The electoral services department of Wandsworth Council in the south-west of the capital sent out the routine emails to registered voters at the end of last week.

They were intended to clarify changes to electoral ward boundaries ahead of upcoming local elections.

However, 43,000 voters – representing around 13% of local residents – received names, addresses and voting instructions for people other than those in their household.

An initial emailed apology said merely that “there was a problem with the data merge” and that no electoral fraud could result. A follow-up message asked the recipient to delete the erroneously sent email and explained that any of the information accidentally leaked was in any case available on a public electoral register.

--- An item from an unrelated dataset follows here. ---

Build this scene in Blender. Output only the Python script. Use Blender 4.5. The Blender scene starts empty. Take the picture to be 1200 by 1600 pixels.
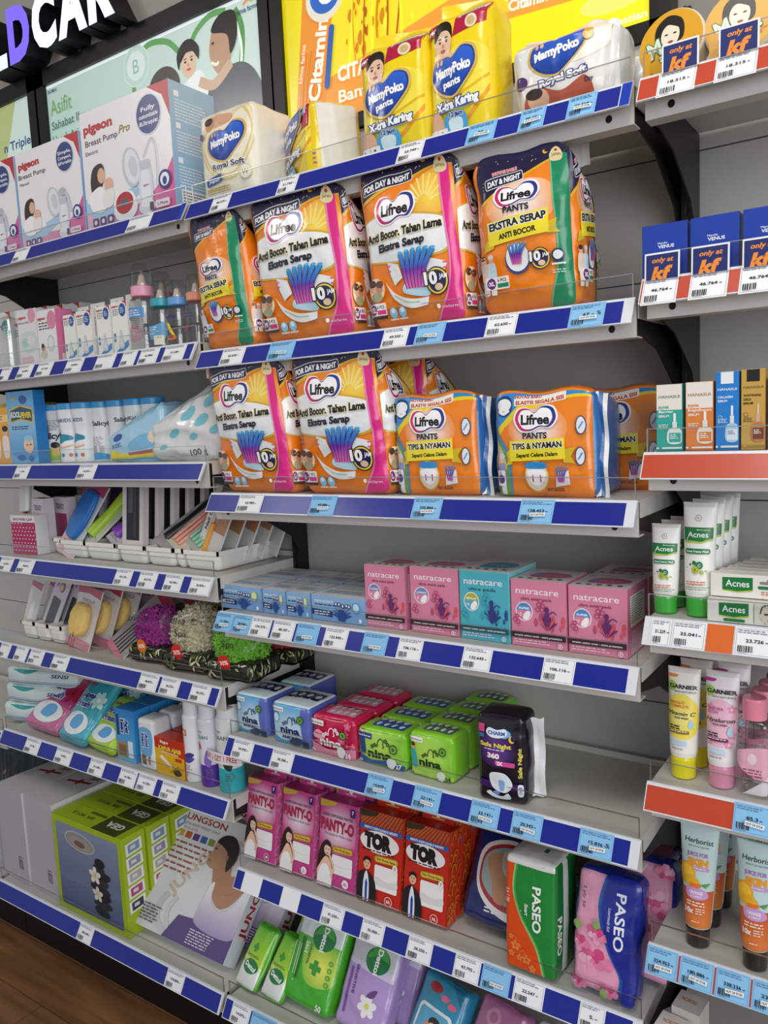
import bpy, math, random
import numpy as np
from mathutils import Matrix, Vector
from mathutils.geometry import tessellate_polygon

# ---------------------------------------------------------------- camera, light, exposure
scn = bpy.context.scene
COL = scn.collection
CAM = np.array([1.280, -1.200, 1.470])
FOC = 1257.25
AR = np.array([0.8243, 0.5642, -0.0468]); AU = np.array([-0.0265, 0.1210, 0.9923])
AU = AU - AR * (AU @ AR) / (AR @ AR); AR /= np.linalg.norm(AR); AU /= np.linalg.norm(AU); AF = np.cross(AU, AR)
cd = bpy.data.cameras.new('camera'); cam = bpy.data.objects.new('camera', cd); COL.objects.link(cam)
cd.sensor_fit = 'VERTICAL'; cd.sensor_height = 36.0; cd.lens = FOC / 1600 * 36.0; cd.clip_start = 0.02
cam.matrix_world = Matrix([[AR[i], AU[i], -AF[i], CAM[i]] for i in range(3)] + [[0, 0, 0, 1]])
scn.camera = cam
scn.view_settings.view_transform = 'Standard'; scn.view_settings.look = 'None'
scn.view_settings.gamma = 1.0; scn.view_settings.exposure = 0.0; scn.view_settings.use_curve_mapping = False
wd = bpy.data.worlds.new('shop_ambient'); scn.world = wd; wd.use_nodes = True
wd.node_tree.nodes['Background'].inputs[0].default_value = (0.80, 0.86, 0.92, 1)
wd.node_tree.nodes['Background'].inputs[1].default_value = 0.53

def area(name, loc, target, sx, sy, power, col):
    d = bpy.data.lights.new(name, 'AREA'); d.shape = 'RECTANGLE'; d.size = sx; d.size_y = sy; d.energy = power; d.color = col
    o = bpy.data.objects.new(name, d); COL.objects.link(o); o.location = loc
    o.rotation_euler = (Vector(target) - Vector(loc)).to_track_quat('-Z', 'Y').to_euler()
    return o
area('ceiling_lamp_near', (1.1, -1.0, 2.95), (1.0, 0.2, 0.6), 0.7, 0.7, 14, (1.0, 0.95, 0.88))
area('ceiling_lamp_far', (-1.6, -1.5, 2.95), (-0.8, 0.2, 0.8), 0.5, 0.5, 10, (1.0, 0.95, 0.88))
area('shop_window_daylight', (3.4, -2.6, 1.7), (0.6, 0.2, 0.9), 2.6, 2.2, 70, (0.93, 0.97, 1.0))

def ux(u, y, z):            # where on the line (y, z) a photo column falls, in metres
    n = FOC * AR - (u - 600) * AF
    return CAM[0] - (n[1] * (y - CAM[1]) + n[2] * (z - CAM[2])) / n[0]
def vz(x, y, v):
    n = FOC * AU - (800 - v) * AF
    return CAM[2] - (n[0] * (x - CAM[0]) + n[1] * (y - CAM[1])) / n[2]

# ---------------------------------------------------------------- materials (all node based; print colours come from a colour attribute)
def lin(h):
    h = h.lstrip('#')
    if len(h) == 3: h = ''.join(c * 2 for c in h)
    v = np.array([int(h[i:i + 2], 16) / 255 for i in (0, 2, 4)])
    return np.where(v <= 0.04045, v / 12.92, ((v + 0.055) / 1.055) ** 2.4)
MAT = {}
def mat(name, rough=0.5, spec=0.5, coat=0.0, bump=0.0, bscale=60.0, metal=0.0, mottle=0.0, emit=0.0, sub=0.0):
    m = bpy.data.materials.new(name); m.use_nodes = True; nt = m.node_tree; b = nt.nodes['Principled BSDF']
    a = nt.nodes.new('ShaderNodeAttribute'); a.attribute_name = 'Col'
    src = a.outputs['Color']
    tc = nt.nodes.new('ShaderNodeTexCoord')
    if mottle:
        n = nt.nodes.new('ShaderNodeTexNoise'); n.inputs['Scale'].default_value = 9; n.inputs['Detail'].default_value = 4
        nt.links.new(tc.outputs['Object'], n.inputs['Vector'])
        mp = nt.nodes.new('ShaderNodeMapRange'); mp.inputs[3].default_value = 1 - mottle; mp.inputs[4].default_value = 1 + mottle * .3
        nt.links.new(n.outputs['Fac'], mp.inputs[0])
        mx = nt.nodes.new('ShaderNodeMix'); mx.data_type = 'RGBA'; mx.blend_type = 'MULTIPLY'; mx.inputs[0].default_value = 1
        nt.links.new(src, mx.inputs[6]); nt.links.new(mp.outputs[0], mx.inputs[7]); src = mx.outputs[2]
    nt.links.new(src, b.inputs['Base Color'])
    b.inputs['Roughness'].default_value = rough; b.inputs['Specular IOR Level'].default_value = spec
    b.inputs['Coat Weight'].default_value = coat; b.inputs['Coat Roughness'].default_value = 0.12; b.inputs['Metallic'].default_value = metal
    if emit:
        nt.links.new(src, b.inputs['Emission Color']); b.inputs['Emission Strength'].default_value = emit
    if bump:
        n = nt.nodes.new('ShaderNodeTexNoise'); n.inputs['Scale'].default_value = bscale; n.inputs['Detail'].default_value = 3
        nt.links.new(tc.outputs['Object'], n.inputs['Vector'])
        bp = nt.nodes.new('ShaderNodeBump'); bp.inputs['Strength'].default_value = bump; bp.inputs['Distance'].default_value = 0.004
        nt.links.new(n.outputs['Fac'], bp.inputs['Height']); nt.links.new(bp.outputs[0], b.inputs['Normal'])
    MAT[name] = m
    return m
mat('film', .26, .5, .35, .6, 30)
mat('soft_film', .38, .5, .1, .45, 38)
mat('carton', .42, .45, .12)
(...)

“We would like to reassure residents that the information contained in these emails is all publicly available in the borough’s electoral register, which is an open document that can be inspected by any member of the public at any time during the year,” read a statement posted by the council to Twitter.

“The emails did not contain any information beyond what is already in the public domain.”

Judging by the number of concerned residents commenting on the statement, it has done little to allay voters’ fears.

Fleur Anderson, Labour MP for Putney and former Wandsworth Borough council member, told local media that the breach by the Conservative majority council was on “an unprecedented scale” and branded it an “unacceptable” incident.

“It is chilling and very worrying for everyone whose personal details have been shared with strangers. The council does not seem to accept the severity of this as its very weak response to everyone affected shows,” she added.

“They can’t be trusted with our data, and how can we be sure this won’t happen again?”

Early reports suggest the Information Commissioner’s Office (ICO) is not likely to open a formal investigation.